Framing Inuit Art: The Sister’s Story

Sister's Story, Germaine Arnaktauyok

Sister’s Story, Germaine Arnaktauyok

Framagraphic has had the pleasure of framing a number of Yellowknife-based artists Germaine Arnaktauyok ‘s work from the Inuit Gallery.

Three prints from this edition have passed through the store, each framed in a very unique and different style. From a light maple frame to this wonderfully textured Roma Savoir frame, there is a wide variety of options when it comes to framing this piece.

“In this print The Sisters’ Story, Germaine revisits the Inuit legend of how Thunder and Lightning were created. While she has explored the story earlier in her career, this etching shows Germaine’s wonderful graphic skills and her eye for detail that make her the foremost visual storyteller of the Far North. The artist has also hand-coloured each of the individual print editions creating a striking and captivating image. 

The artwork tells the Inuit legend of two young orphaned sisters who were adopted by a couple that severely mistreated them. Malnourished and hopeless, they lost the will to live and died within days of each other. Before their deaths they made a pact to come back as spirits and exact revenge on their adoptive parents.

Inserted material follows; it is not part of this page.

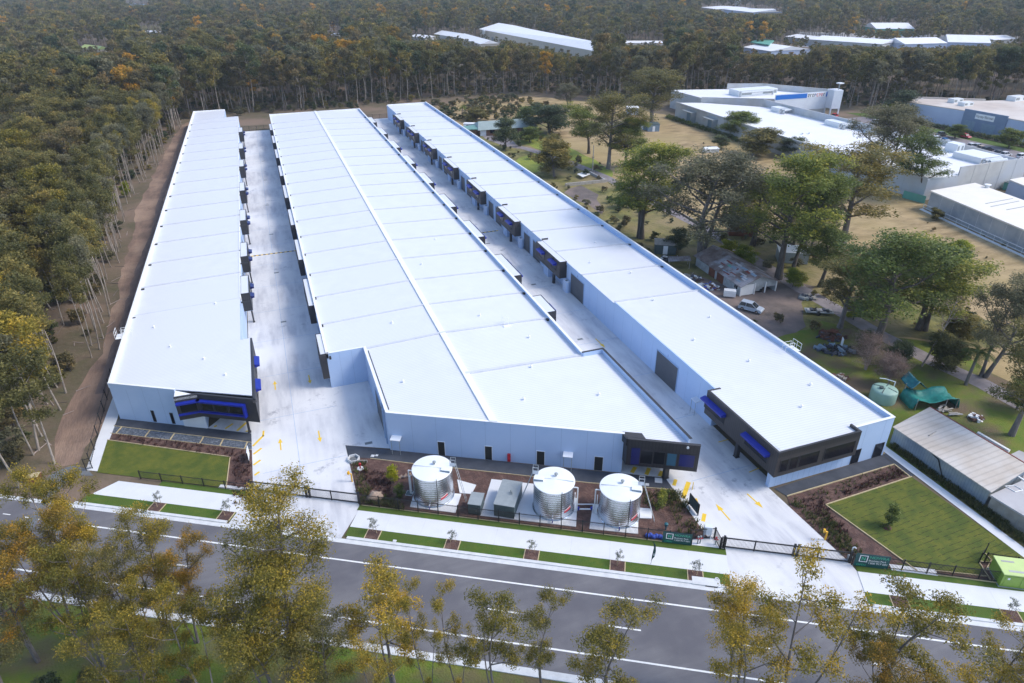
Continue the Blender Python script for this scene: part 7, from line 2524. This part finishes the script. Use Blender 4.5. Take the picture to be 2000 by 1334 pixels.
# old gabled shed
A, B = Vector(W(1357, 518)), Vector(W(1444, 579))
d = (B - A).normalized(); n_ = Vector((d.y, -d.x)); n_ = n_ if n_.dot(A) > 0 else -n_
Lg = (B - A).length
t = thing('old_shed', 'old gabled shed with a patched rusty iron roof and open posts at its near end', 'shed', (A.x, A.y, 0), math.atan2(d.y, d.x))
sgn = 1 if Vector((-d.y, d.x)).dot(n_) > 0 else -1
Wg = 8.2
Y = lambda v: v * sgn
mb = MB('old_shed_wall')
pr_ = [(0, 2.3), (Wg / 2, 3.9), (Wg, 2.3)]
mb.box(.1, Y(.1), 0, Lg - .1, Y(.25), 2.3); mb.box(.1, Y(Wg - .25), 0, Lg - .1, Y(Wg - .1), 2.3)
for u in (.1, Lg - .25):
    v = [(u, Y(.1), 0 if u < 1 else 1.2), (u, Y(Wg - .1), 0 if u < 1 else 1.2), (u, Y(Wg - .1), 2.3), (u, Y(Wg / 2), 3.85), (u, Y(.1), 2.3)]
    v += [(a + .15, b, c) for a, b, c in v]
    mb.add(v, [(0, 1, 2, 3, 4), (9, 8, 7, 6, 5)] + [(i, 5 + i, 5 + (i + 1) % 5, (i + 1) % 5) for i in range(5)])
mb.build('wall', t)
mb = MB('rust_roof')
for s0, s1 in ((-.4, Wg / 2), (Wg + .4, Wg / 2)):
    z0_, z1_ = 2.15, 3.95
    v = [(-.4, Y(s0), z0_), (Lg + .5, Y(s0), z0_), (Lg + .5, Y(s1), z1_), (-.4, Y(s1), z1_)]
    v += [(a, b, c - .1) for a, b, c in v]
    mb.add(v, [(0, 1, 2, 3), (7, 6, 5, 4), (0, 4, 5, 1), (1, 5, 6, 2), (2, 6, 7, 3), (3, 7, 4, 0)])
mb.build('roof', t)
mb = MB('blue_grey_metal', 'green_roof', 'slab_grey', 'gutter_red')
r = random.Random(3)
for k in range(26):
    u = r.uniform(.4 * Lg, Lg - 1.6); q = r.uniform(.05, .8) * Wg / 2; zz = 2.15 + (q + .4) / (Wg / 2 + .4) * 1.8
    l, w = r.uniform(.8, 2.2), r.uniform(.25, .6)
    z2_ = 2.15 + (q + w + .4) / (Wg / 2 + .4) * 1.8
    m = r.choice((0, 0, 2, 2, 3)) if k else 1
    mb.add([(u, Y(q), zz + .03 + k * .002), (u + l, Y(q), zz + .03 + k * .002), (u + l, Y(q + w), z2_ + .03 + k * .002), (u, Y(q + w), z2_ + .03 + k * .002)], [(0, 1, 2, 3)], m)
mb.build('roof_patch', t)
for u0, u1 in ((.32, .45), (.5, .64)):
    mb = MB('rust_red'); mb.box(u0 * Lg, Y(.02), .05, u1 * Lg, Y(.1), 2.1); mb.build('door', t)
mb = MB('trim_white', 'glass_dark'); mb.box(Lg - 2.2, Y(.02), .9, Lg - .9, Y(.1), 2.0); mb.box(Lg - 2.1, Y(-.01), 1.0, Lg - 1.6, Y(.02), 1.9, 1); mb.box(Lg - 1.5, Y(-.01), 1.0, Lg - 1.0, Y(.02), 1.9, 1); mb.build('window', t)
mb = MB('trim_white'); mb.box(Lg - .1, Y(.3), .1, Lg - .02, Y(3.0), 2.2); mb.build('end_door', t)
for q in (.15, 3.2, 5.6, Wg - .15):
    mb = MB('trim_white'); mb.box(Lg - .12, Y(q) - .1, 0, Lg + .08, Y(q) + .1, 2.3); mb.build('post', t)
mb = MB('steel_teal', 'tyre', 'old_shed_wall'); mb.box(Lg - 3.5, Y(3.6), .4, Lg - .4, Y(5.2), 1.3, 2); mb.tube((Lg - .6, Y(4.7), .4), (Lg - .6, Y(5.3), .4), .4, n=12, m=1); mb.build('stored_trailer', t)
# lean-to sheet left of it
mb = MB('rust_roof', 'timber_grey'); mb.prism([(-2.4, -1.2), (2.2, -1.6), (2.4, 1.2), (-2.2, 1.5)], [1.5, 1.9, 1.9, 1.5], [1.56, 1.96, 1.96, 1.56])
for q in ((-2.1, -1), (2, -1.3), (2.1, 1), (-2, 1.2)): mb.tube((q[0], q[1], 0), (q[0], q[1], 1.7), .06, n=6, m=1)
single(mb, 'lean_to', 'curled rusty iron lean-to roof at the far end of the old gabled shed', 'lean-to', W(1325, 520) + (0,), -.4)
# green shed and red container, grey shed
def small_shed(name, label, px, py, lx, ly, h, rz, wall, roof, door='trim_white'):
    x, y = W(px, py)
    t = thing(name, label, 'shed', (x, y, 0), rz)
    mb = MB(wall); mb.box(-lx / 2, -ly / 2, 0, lx / 2, ly / 2, h)
    k = -lx / 2 + .25
    while k < lx / 2:
        mb.box(k, -ly / 2 - .03, .05, k + .08, -ly / 2, h - .05); k += .5
    mb.build('wall', t)
    mb = MB(roof); mb.prism([(-lx / 2 - .15, -ly / 2 - .15), (lx / 2 + .15, -ly / 2 - .15), (lx / 2 + .15, ly / 2 + .15), (-lx / 2 - .15, ly / 2 + .15)], [h, h, h + .25, h + .25], [h + .1, h + .1, h + .35, h + .35]); mb.build('roof', t)
    if door:
        mb = MB(door); mb.box(-.5, -ly / 2 - .06, .05, .5, -ly / 2 - .03, min(2.0, h - .2)); mb.build('door', t)
    return t


small_shed('garden_shed', 'dark green shed with a mossy roof behind the right warehouse', 1298, 492, 4.6, 3.2, 2.2, -.5, 'steel_teal', 'timber_grey')
small_shed('shipping_container', 'rusty red container half hidden behind the big gums in the paddock', 1449, 458, 6.5, 2.6, 2.5, -.5, 'rust_red', 'rust_red', None)
small_shed('paddock_shed', 'grey shed with a white roof behind the gum trunks beside the lane', 1545, 508, 6.0, 4.0, 2.4, -.55, 'steel_grey', 'trim_white', None)
small_shed('paddock_shed', 'left blue grey hut of the pair under the lone paddock gum', 1251, 252, 4.5, 4, 2.6, -.3, 'blue_grey_metal', 'steel_teal')
small_shed('paddock_shed', 'right blue grey hut of the pair under the lone paddock gum', 1274, 255, 4.5, 4, 2.6, -.3, 'blue_grey_metal', 'steel_teal')
small_shed('paddock_shed', 'pale hut with a white roof behind the pair of blue grey huts', 1235, 223, 5, 4, 2.8, -.3, 'store_pale', 'trim_white')
small_shed('white_trailer', 'low white trailer lying in dry grass before the shop hedge', 1388, 297, 5, 2.2, 1.2, -.2, 'car_white', 'trim_white', None)
# house
ohh = W(985, 258) + (0,)
t = thing('house', 'low brick house with a wide grey green iron roof at the end of the lane', 'house', ohh, -.05)
mb = MB('brick_brown', 'wall_white'); mb.box(-11, -4.5, 0, 11, 4.5, 2.6); mb.box(-10.9, -4.53, .05, -8.6, -4.5, 2.4, 1)
mb.build('wall', t)
mb = MB('house_roof')
v = [(-12, -5.6, 2.5), (12, -5.6, 2.5), (12, 5.6, 2.5), (-12, 5.6, 2.5), (-10.5, 0, 4.7), (10.5, 0, 4.7)]
v += [(a, b, c - .12) for a, b, c in v]
mb.add(v, [(0, 1, 5, 4), (2, 3, 4, 5), (1, 2, 5), (3, 0, 4), (6, 10, 11, 7), (8, 11, 10, 9), (0, 6, 7, 1), (1, 7, 8, 2), (2, 8, 9, 3), (3, 9, 6, 0)])
mb.build('roof', t)
mb = MB('house_roof_green'); mb.prism([(-16.5, -3.5), (-11.5, -4.5), (-11.5, 2), (-16, 2)], 2.5, [2.7, 2.9, 3.2, 2.9]); mb.build('porch_roof', t)
mb = MB('brick_brown'); mb.box(-16, -2.8, 0, -11.6, 1.6, 2.45); mb.build('porch_wall', t)
for u in (-7, -3.5, 2, 5.5):
    mb = MB('glass_dark'); mb.box(u, -4.56, .9, u + 1.8, -4.5, 2.1); mb.build('window', t)
cr_ = W(922, 254)
mb = MB('trim_white', 'steel_grey', 'glass_dark'); mb.box(-3.2, -1.1, .5, 3.2, 1.1, 2.6); mb.box(-2, -1.13, 1.4, 0, -1.1, 2.1, 2); mb.box(.6, -1.13, 1.4, 1.8, -1.1, 2.1, 2); mb.box(-3.3, -1.2, 2.6, 3.3, 1.2, 2.7); mb.box(-1.2, -.9, .1, 1.2, .9, .5, 1)
single(mb, 'caravan', 'white caravan parked between the right warehouse and the brick house', 'caravan', cr_ + (0,), -.5)
# stone bed with a white panel
t = thing('garden_bed', 'long low stone walled bed with a white panel beside the gravel lane', 'garden bed', (87, 181, 0), 0)
mb = MB('slab_grey')
q = [Vector(W(1104, 364)), Vector(W(1184, 356)), Vector(W(1146, 336))]
off = (87, 181, 0)
mb.slab(q[0], q[1], .5, 0, .9, 'timber_grey'); mb.slab(q[1], q[2], .5, 0, .7)
mb.build('bed_wall', t, off=off)
mb = MB('trim_white'); mb.prism([W(1127, 340, .9), W(1140, 336, .9), W(1153, 340, .9), W(1138, 346, .9)], .85, .95); mb.build('white_panel', t, off=off)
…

In their spiritual form they systematically began to haunt their abusers with the goal to keep them awake as long as possible and frighten them into insanity. The print depicts how they quickly achieved this: one girl used an old dry sealskin to make loud rumbling and cracking sounds, while the other rubbed two stones together that created violent sparks that dashed into the ground and set the dry grass on fire.

Even today, the sisters continue to punish people just when they begin to enjoy the short arctic summer.”